Of those polled, 90 per cent said elected officials should be doing more to make sure taxpayers are getting the best possible value for their dollars.

"Ontarians are saying they're frustrated with politicians and policies that waste money and are not in the public's best interest," said Karen Renkema, senior manager, public affairs for PCA.

"These are public taxpayer dollars and all qualified companies should be able to compete on these projects,"

Karen Renkema
PCA

"The findings are loud and clear that taxpayers would like their municipal politicians to stand up for them instead of staying quiet on this policy and they want this to be an issue at the next provincial election."

When asked their opinion on whether the Ontario government should change its policy, "saving taxpayers over $280 million each year for things like community centres and public transit expansion," 86 per cent of those surveyed responded the Ontario government should allow more companies to bid on construction work.

Lorne Bozinoff, president of Forum Research, explained the poll, which was conducted from June 15 to 17, is a representative sample of 1,094 Ontarians 18 years of age or older. The poll was done using an Interactive Voice Response survey methodology over the telephone.

"They're called and they get an automated recording with the questions," said Bozinoff. "A couple communities were over sampled so they could do some drill downs on those communities where this issue is of particular interest, but when we did the provincial total numbers, the results were put back in their proper proportion."

The results are plus or minus 3.1 per cent, accurate 19 times out of 20, he added.

"It does show a lot of interest in this topic," said Bozinoff. "Ninety per cent are saying elected officials should be doing more. We seldom get 90 per cent agreeing on anything in public opinion so that's a really big number."

The poll also asked if participants agree or disagree that "greater fairness for taxpayers and better value for infrastructure investments should be a priority for candidates in the next provincial election." While 57 per cent of those polled strongly agreed, 27 per cent somewhat agreed with that statement.

Another poll question states many local construction companies and their workers cannot work on local infrastructure projects even though they are highly qualified because of construction employer designation. When asked how fair this is, just over 58 per cent responded "not at all fair" and just over 22 per cent said it is "somewhat unfair." The breakdown by region on the question is: Waterloo Region, 86 per cent; Sault Ste. Marie, 80 per cent; Toronto, 77 per cent; and Hamilton, 73 per cent.

Renkema said it's not fair that only a small monopoly of contractors and their affiliated unions are allowed to compete on municipal projects.

"These are public taxpayer dollars and all qualified companies should be able to compete on these projects," Renkema stated. "They shouldn't be giving a monopoly to a small select group of companies just because their workers have chosen to certify with one union or another."

It's also about fairness to the workers and how being part of a union or not can affect their ability to work on projects in their own communities where they pay tax dollars, she said.

"They live in these local communities, they pay taxes in their own local communities but they can't actually work on their own projects," Renkema stated. "I think it's very clear that right across Ontario, they say that is not fair.

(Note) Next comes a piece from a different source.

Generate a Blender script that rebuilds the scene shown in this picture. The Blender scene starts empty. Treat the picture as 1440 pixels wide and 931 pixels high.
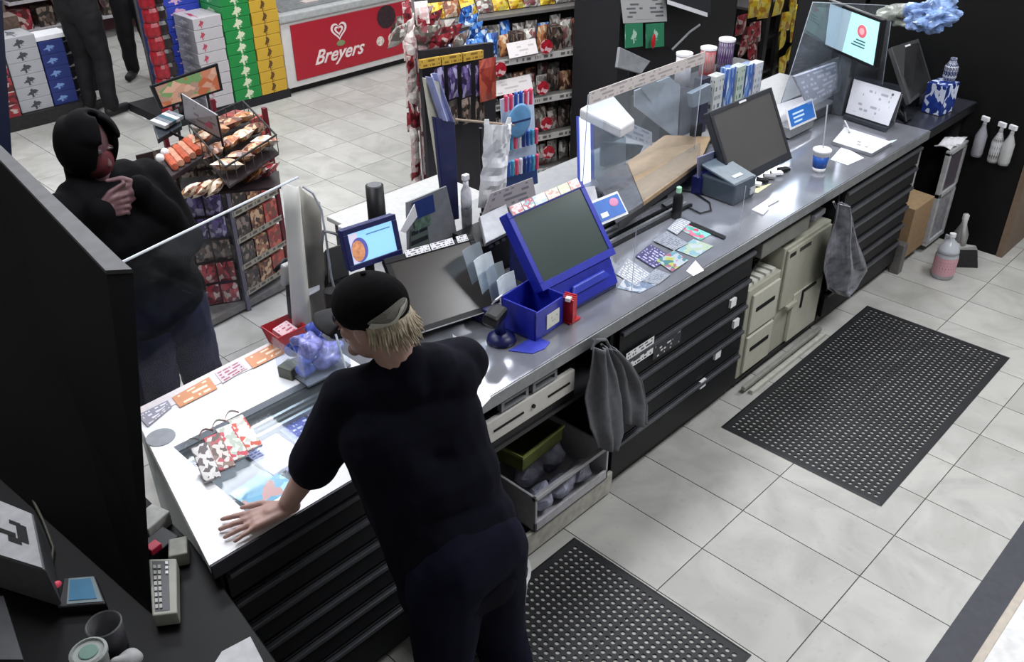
import bpy, bmesh, math, random
from mathutils import Vector, Matrix, noise

# ------------------------------------------------------------------ camera, world, lights
scene = bpy.context.scene
COL = scene.collection
F_PX, CX, CY = 1285.3, 720.0, 465.5
CAM = Vector((-2.142, -1.3141, 2.7386))
ROT = (Matrix.Rotation(-0.7975, 3, 'Z') @ Matrix.Rotation(1.0072, 3, 'X') @ Matrix.Rotation(-0.0057, 3, 'Z'))
cd = bpy.data.cameras.new('camera'); cam = bpy.data.objects.new('camera', cd); COL.objects.link(cam)
cd.sensor_width = 36; cd.lens = F_PX / 1440 * 36; cd.clip_start = .05; cd.clip_end = 60
cam.matrix_world = Matrix.Translation(CAM) @ ROT.to_4x4()
scene.camera = cam
scene.view_settings.view_transform = 'Standard'; scene.view_settings.look = 'None'
scene.view_settings.exposure = 0.12; scene.view_settings.gamma = 1
w = bpy.data.worlds.new('world'); scene.world = w; w.use_nodes = True
w.node_tree.nodes['Background'].inputs[0].default_value = (.75, .8, .9, 1)
w.node_tree.nodes['Background'].inputs[1].default_value = .3

def area(name, loc, sx, sy, power, col=(.95, .97, 1)):
    l = bpy.data.lights.new(name, 'AREA'); l.shape = 'RECTANGLE'; l.size = sx; l.size_y = sy
    l.energy = power; l.color = col
    o = bpy.data.objects.new(name, l); COL.objects.link(o); o.location = loc
    return o
# the ceiling's light panels and one added fill: a row over the counter, a row over the aisle, rows over the shop
for (x, y, p) in ((-1.1, 1.3, 30), (1.2, 1.15, 34), (3.6, 1.15, 30), (1.0, -.75, 46), (3.2, -.75, 42),  # the first is a fill, added to brighten the near counter end
                  (-.3, 3.1, 55), (1.75, 2.65, 40),
                  (0, 6, 40), (2.4, 5.2, 42), (5.0, 6, 36), (1.2, 8.6, 36), (4.2, 8.6, 30), (2, 11, 30)):
    area('ceiling_panel_and_fill', (x, y, 2.96), 1.15, .55, p)
area('large_ceiling_panel_light', (6.7, 3.1, 2.96), 1.8, 1.1, 110)

def _ray(x, y):
    return ROT @ Vector(((x - CX) / F_PX, -(y - CY) / F_PX, -1))
def Zp(x, y, z=0.0):            # the point at height z seen at photo point x, y
    d = _ray(x, y); t = (z - CAM.z) / d.z; return CAM + d * t
def Yp(x, y, Y):                # the same on the upright plane Y
    d = _ray(x, y); t = (Y - CAM.y) / d.y; return CAM + d * t
def Xp(x, y, X):
    d = _ray(x, y); t = (X - CAM.x) / d.x; return CAM + d * t
def shown(p):                   # where a point falls in the frame
    q = ROT.transposed() @ (Vector(p) - CAM)
    if q.z > -.05: return None
    return CX + F_PX * q.x / -q.z, CY - F_PX * q.y / -q.z

# ------------------------------------------------------------------ materials
def lin(c):
    if isinstance(c, str):
        c = c.lstrip('#'); c = [int(c[i:i + 2], 16) / 255 for i in (0, 2, 4)]
        return tuple(v / 12.92 if v <= .04045 else ((v + .055) / 1.055) ** 2.4 for v in c) + (1,)
    return tuple(c) + (1,)
MATS = {}
def mat(name, col='#808080', rough=.5, metal=0, emit=0, var=.12, scale=30, alpha=1, trans=0, bump=0, ior=1.45, coat=0, spec=.5):
    if name in MATS: return MATS[name]
    m = bpy.data.materials.new(name); MATS[name] = m; m.use_nodes = True
    nt = m.node_tree; b = nt.nodes['Principled BSDF']; c = lin(col)
    b.inputs['Roughness'].default_value = rough; b.inputs['Metallic'].default_value = metal
    b.inputs['IOR'].default_value = ior; b.inputs['Coat Weight'].default_value = coat
    b.inputs['Specular IOR Level'].default_value = spec
    b.inputs['Base Color'].default_value = c
    if emit:
        b.inputs['Emission Color'].default_value = c; b.inputs['Emission Strength'].default_value = emit
    b.inputs['Alpha'].default_value = alpha; b.inputs['Transmission Weight'].default_value = trans
    if var and trans == 0:
        tc = nt.nodes.new('ShaderNodeTexCoord'); n = nt.nodes.new('ShaderNodeTexNoise')
        n.inputs['Scale'].default_value = scale; n.inputs['Detail'].default_value = 3
        nt.links.new(tc.outputs['Object'], n.inputs['Vector'])
        r = nt.nodes.new('ShaderNodeMapRange'); r.inputs['To Min'].default_value = 1 - var; r.inputs['To Max'].default_value = 1 + var
        r.inputs['From Min'].default_value = .3; r.inputs['From Max'].default_value = .7
        nt.links.new(n.outputs['Fac'], r.inputs['Value'])
        v = nt.nodes.new('ShaderNodeVectorMath'); v.operation = 'SCALE'; v.inputs[0].default_value = c[:3]
        nt.links.new(r.outputs[0], v.inputs['Scale']); nt.links.new(v.outputs[0], b.inputs['Base Color'])
        if bump:
            bp = nt.nodes.new('ShaderNodeBump'); bp.inputs['Strength'].default_value = bump; bp.inputs['Distance'].default_value = .01
            nt.links.new(n.outputs['Fac'], bp.inputs['Height']); nt.links.new(bp.outputs[0], b.inputs['Normal'])
    return m

def glass(name='clear_acrylic', tint=(.93, .96, 1), haze=.06, rough=.03, gl=.05):
    if name in MATS: return MATS[name]
    m = bpy.data.materials.new(name); MATS[name] = m; m.use_nodes = True; nt = m.node_tree
    nt.nodes.clear(); out = nt.nodes.new('ShaderNodeOutputMaterial')
    t = nt.nodes.new('ShaderNodeBsdfTransparent'); t.inputs[0].default_value = tint + (1,)
    g = nt.nodes.new('ShaderNodeBsdfGlossy'); g.inputs['Roughness'].default_value = rough
    d = nt.nodes.new('ShaderNodeBsdfDiffuse'); d.inputs[0].default_value = (.7, .75, .8, 1)
    f = nt.nodes.new('ShaderNodeLayerWeight'); f.inputs[0].default_value = .5
    pw = nt.nodes.new('ShaderNodeMath'); pw.operation = 'POWER'; pw.inputs[1].default_value = 4; nt.links.new(f.outputs['Facing'], pw.inputs[0])
    ml = nt.nodes.new('ShaderNodeMath'); ml.operation = 'MULTIPLY_ADD'; ml.inputs[1].default_value = gl * 8; ml.inputs[2].default_value = gl; nt.links.new(pw.outputs[0], ml.inputs[0])
    a = nt.nodes.new('ShaderNodeMixShader'); nt.links.new(ml.outputs[0], a.inputs[0]); nt.links.new(t.outputs[0], a.inputs[1]); nt.links.new(g.outputs[0], a.inputs[2])
    e = nt.nodes.new('ShaderNodeMixShader'); e.inputs[0].default_value = haze
    nt.links.new(a.outputs[0], e.inputs[1]); nt.links.new(d.outputs[0], e.inputs[2]); nt.links.new(e.outputs[0], out.inputs[0])
    return m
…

Why are we squandering tax dollars on construction projects in these communities across Ontario when we are all trying to find innovative solutions to make these dollars go further so we can repair and continually invest in our infrastructure?"

PCA has been sharing the report with a number of municipal and provincial politicians.

"We'll continue to press forward on this issue as we move forward into campaign season both municipally and provincially to ensure that our elected officials or elected-officials-to-be understand that there is a better way and there is a more fair way for their constituents," said Renkema.